Image via Fibonacci Blue, Flickr CC
June is LGBTQ+ Pride Month. It celebrates the Stonewall uprising when LGBTQ+ people rose up against discrimination and oppression. Nearly 50 years later, great achievements in LGBTQ+ equality have been made. But, the struggle never ends.
This past weekend’s massacre at Orlando’s Pulse Nightclub was the worst mass shooting in U.S. history. The dead, mostly gay men in their 20s and 30s, were enjoying the club’s Saturday Latin Night. At last call, about 2 a.m., the attacker struck, shooting 49 to death and wounding more than 50 others. One victim, 30 year-old Eddie Jamoldroy Justice, texted his mother throughout the ordeal before his death: “Mommy I love you. He’s coming. I’m gonna die.”

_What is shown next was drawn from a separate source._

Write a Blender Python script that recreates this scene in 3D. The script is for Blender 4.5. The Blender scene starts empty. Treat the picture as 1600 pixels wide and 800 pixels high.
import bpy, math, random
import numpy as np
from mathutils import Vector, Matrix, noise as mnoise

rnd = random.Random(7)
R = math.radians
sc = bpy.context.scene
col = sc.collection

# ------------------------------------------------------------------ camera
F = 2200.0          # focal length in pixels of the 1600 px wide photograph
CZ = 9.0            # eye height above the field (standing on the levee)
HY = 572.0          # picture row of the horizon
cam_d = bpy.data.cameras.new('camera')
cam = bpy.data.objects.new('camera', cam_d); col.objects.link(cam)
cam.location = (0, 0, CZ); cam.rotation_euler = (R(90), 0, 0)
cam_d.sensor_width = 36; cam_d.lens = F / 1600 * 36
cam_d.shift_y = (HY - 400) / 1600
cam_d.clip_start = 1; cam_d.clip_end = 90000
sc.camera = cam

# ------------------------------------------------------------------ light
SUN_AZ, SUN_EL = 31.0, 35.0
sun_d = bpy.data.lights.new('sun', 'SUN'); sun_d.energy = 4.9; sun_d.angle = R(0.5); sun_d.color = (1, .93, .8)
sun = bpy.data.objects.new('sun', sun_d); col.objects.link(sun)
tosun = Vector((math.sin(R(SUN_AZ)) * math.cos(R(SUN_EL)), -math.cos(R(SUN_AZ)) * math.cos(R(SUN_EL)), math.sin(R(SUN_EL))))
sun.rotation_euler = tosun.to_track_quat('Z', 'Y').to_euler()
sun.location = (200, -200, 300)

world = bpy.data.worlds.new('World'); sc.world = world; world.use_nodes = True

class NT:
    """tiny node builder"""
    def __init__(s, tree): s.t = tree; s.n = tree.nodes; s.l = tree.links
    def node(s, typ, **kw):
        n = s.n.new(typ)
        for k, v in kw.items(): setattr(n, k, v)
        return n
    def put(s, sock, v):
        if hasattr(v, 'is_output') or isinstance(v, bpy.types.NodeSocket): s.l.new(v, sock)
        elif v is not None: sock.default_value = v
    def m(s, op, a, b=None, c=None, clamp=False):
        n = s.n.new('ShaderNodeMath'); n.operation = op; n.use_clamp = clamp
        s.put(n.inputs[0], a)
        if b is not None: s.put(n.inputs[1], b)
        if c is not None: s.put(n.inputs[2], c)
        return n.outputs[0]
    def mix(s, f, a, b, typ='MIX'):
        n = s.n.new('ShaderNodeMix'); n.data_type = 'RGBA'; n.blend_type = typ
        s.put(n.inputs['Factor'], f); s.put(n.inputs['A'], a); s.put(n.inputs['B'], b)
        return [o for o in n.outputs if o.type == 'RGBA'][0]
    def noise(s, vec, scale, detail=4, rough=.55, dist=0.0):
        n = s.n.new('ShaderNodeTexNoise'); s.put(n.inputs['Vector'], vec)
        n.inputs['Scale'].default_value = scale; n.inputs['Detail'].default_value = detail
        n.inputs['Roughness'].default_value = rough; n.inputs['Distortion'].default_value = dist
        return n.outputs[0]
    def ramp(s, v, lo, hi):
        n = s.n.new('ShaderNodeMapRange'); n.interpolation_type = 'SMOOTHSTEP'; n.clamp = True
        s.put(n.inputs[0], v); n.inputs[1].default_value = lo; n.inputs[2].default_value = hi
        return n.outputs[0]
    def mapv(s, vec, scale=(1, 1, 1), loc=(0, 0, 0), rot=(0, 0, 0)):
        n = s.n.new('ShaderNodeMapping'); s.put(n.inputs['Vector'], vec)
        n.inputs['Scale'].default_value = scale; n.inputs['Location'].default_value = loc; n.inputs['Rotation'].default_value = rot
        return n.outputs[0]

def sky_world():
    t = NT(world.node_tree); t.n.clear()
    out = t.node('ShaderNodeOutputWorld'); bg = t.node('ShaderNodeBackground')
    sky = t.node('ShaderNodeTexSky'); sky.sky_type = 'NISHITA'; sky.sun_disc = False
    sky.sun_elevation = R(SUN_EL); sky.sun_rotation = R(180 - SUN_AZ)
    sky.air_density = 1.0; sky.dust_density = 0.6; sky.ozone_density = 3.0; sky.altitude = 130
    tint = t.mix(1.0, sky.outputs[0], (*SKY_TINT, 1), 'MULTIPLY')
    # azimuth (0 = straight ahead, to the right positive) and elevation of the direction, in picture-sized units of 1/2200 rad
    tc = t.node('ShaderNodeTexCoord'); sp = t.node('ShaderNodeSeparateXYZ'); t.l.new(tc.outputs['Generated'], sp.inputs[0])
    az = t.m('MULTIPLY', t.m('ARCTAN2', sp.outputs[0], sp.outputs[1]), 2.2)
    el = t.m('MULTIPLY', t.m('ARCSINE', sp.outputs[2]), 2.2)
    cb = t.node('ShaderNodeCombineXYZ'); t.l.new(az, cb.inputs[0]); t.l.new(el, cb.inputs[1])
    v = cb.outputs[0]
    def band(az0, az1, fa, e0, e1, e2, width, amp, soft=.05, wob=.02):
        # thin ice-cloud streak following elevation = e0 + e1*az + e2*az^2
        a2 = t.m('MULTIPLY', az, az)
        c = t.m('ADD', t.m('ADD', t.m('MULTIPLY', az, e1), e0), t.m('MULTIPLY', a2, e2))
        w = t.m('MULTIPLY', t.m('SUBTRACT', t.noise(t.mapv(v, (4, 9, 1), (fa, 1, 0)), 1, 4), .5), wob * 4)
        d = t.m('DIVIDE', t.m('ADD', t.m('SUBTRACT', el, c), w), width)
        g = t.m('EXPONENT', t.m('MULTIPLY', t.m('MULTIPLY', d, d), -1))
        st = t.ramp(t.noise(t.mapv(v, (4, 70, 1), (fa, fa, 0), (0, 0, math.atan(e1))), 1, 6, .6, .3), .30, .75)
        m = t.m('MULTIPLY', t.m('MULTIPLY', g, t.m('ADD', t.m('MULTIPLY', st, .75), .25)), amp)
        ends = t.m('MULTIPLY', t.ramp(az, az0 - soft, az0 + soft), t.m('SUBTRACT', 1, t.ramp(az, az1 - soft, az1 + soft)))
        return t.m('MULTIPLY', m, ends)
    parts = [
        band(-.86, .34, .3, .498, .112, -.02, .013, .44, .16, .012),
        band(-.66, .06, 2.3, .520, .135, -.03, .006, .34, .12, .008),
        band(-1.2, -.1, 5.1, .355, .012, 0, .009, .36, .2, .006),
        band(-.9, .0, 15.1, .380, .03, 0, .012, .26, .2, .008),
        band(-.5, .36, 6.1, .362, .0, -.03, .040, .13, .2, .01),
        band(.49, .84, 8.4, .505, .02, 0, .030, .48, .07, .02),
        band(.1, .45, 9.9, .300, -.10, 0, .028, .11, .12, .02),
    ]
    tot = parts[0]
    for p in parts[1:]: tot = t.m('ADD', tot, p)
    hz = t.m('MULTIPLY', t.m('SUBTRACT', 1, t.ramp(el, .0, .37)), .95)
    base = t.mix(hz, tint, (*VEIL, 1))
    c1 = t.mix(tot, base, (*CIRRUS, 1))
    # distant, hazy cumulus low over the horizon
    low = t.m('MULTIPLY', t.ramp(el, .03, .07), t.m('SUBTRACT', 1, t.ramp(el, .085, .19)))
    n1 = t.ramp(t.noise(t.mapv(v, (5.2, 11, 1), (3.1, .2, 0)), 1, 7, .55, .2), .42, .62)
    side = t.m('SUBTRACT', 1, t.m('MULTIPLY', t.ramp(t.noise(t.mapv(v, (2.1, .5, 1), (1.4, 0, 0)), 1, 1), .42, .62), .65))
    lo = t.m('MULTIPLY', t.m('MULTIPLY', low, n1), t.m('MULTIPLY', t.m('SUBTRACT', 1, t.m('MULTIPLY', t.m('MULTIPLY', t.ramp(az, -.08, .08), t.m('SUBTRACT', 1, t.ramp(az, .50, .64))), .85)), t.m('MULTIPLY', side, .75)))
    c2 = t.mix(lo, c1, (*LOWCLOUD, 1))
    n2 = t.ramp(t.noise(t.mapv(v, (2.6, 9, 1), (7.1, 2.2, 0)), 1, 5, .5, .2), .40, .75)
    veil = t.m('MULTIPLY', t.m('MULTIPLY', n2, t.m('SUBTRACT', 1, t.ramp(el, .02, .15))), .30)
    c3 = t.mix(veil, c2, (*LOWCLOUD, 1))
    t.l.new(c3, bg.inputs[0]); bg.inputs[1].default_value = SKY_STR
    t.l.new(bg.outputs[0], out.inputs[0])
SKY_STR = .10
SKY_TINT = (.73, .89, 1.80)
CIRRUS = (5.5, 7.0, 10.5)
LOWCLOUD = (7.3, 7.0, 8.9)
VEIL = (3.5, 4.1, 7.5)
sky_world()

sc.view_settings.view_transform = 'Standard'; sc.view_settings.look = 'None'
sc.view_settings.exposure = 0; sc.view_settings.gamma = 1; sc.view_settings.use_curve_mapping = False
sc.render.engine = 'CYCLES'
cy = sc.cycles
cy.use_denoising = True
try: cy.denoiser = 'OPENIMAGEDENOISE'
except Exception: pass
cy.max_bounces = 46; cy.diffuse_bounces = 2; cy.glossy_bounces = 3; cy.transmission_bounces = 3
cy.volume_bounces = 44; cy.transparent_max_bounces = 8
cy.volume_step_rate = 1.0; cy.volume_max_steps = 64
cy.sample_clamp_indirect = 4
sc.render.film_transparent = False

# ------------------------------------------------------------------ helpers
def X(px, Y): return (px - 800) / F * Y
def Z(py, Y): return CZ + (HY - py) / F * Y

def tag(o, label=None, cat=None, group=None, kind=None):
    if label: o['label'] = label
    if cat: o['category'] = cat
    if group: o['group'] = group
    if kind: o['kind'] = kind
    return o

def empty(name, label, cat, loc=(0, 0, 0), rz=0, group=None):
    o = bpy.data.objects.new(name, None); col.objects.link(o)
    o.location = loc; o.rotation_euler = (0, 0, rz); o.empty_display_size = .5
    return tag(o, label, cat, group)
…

Donald Trump quickly took an “I told you so” victory lap—even before the killer’s identity was known—again calling for a ban on Muslims. When the American-born killer was indeed identified as Muslim, President Obama called the act one of terrorism and hatred. But, he recognized the reality that LGBTQ+ people are targeted “by a lot of groups that purport to speak on behalf of God around the world.”
His point should be well taken. Inspired by domestic radical Christianity or international radical Islam, anti-LGBTQ+Q violence is the same. At its heart is a core ideology that demonizes a group of people. Whether an Islamic State website, a Christian mega-church pulpit, or the rabid rants of our political officials, all fuel bigotry and hatred.
Speaking of our political leaders, once the shooter was identified, for Republicans the narrative turned away from the carnage and the victims to a sanitized politically correct message. Few Republicans would recognize the victims as LGBTQ+. Ron Johnson, who voted against the Employment Non-Discrimination Act in 2013 as well as against protections for homeless LGBTQ+ youth, tweeted a now perfunctory and calloused condolence devoid of mentioning the horrific loss to the LGBTQ+ community. Governor Scott “Insensate” Walker’s statement was equally shamefully hollow. That’s really not a surprise; both are proxies of the Christian Right that, in the last six months, is responsible for introducing more than 200 anti-LGBTQ+ laws. Despite marriage equality, or because of it, anti-gay vitriol and roadblocks to the exercise of LGBTQ+ rights are an integral part of the Republican platform. Back in November 2015, a certain Pastor Kevin Swanson called for the death of LGBTQ+ people at his National Religious Liberties Conference. The event was attended by aspiring Republican presidential nominees Ted Cruz, Bobby Jindal and Mike Huckabee.
With our country in its perpetual state of gun-violence trauma, it’s easy to deflect and scapegoat. So, true to form, the gay Log Cabin Republicans’ statement on the Orlando attack was predictable, indignantly calling for President Obama to acknowledge the cause of the massacre as “Radical Islamic terrorism,” blithely ignoring their own party’s contribution to anti-LGBTQ+ violence, bigotry and racism.
Coincidently, that same Sunday morning, Los Angeles Police stopped James Wesley Howell, a very white boy from Indiana. In his car they found three assault rifles with high capacity magazines (taped together for rapid reloading), camouflage clothing, a security badge and bomb-making material. He was en route to the L.A. Pride Parade. His story has since faded from the news cycle.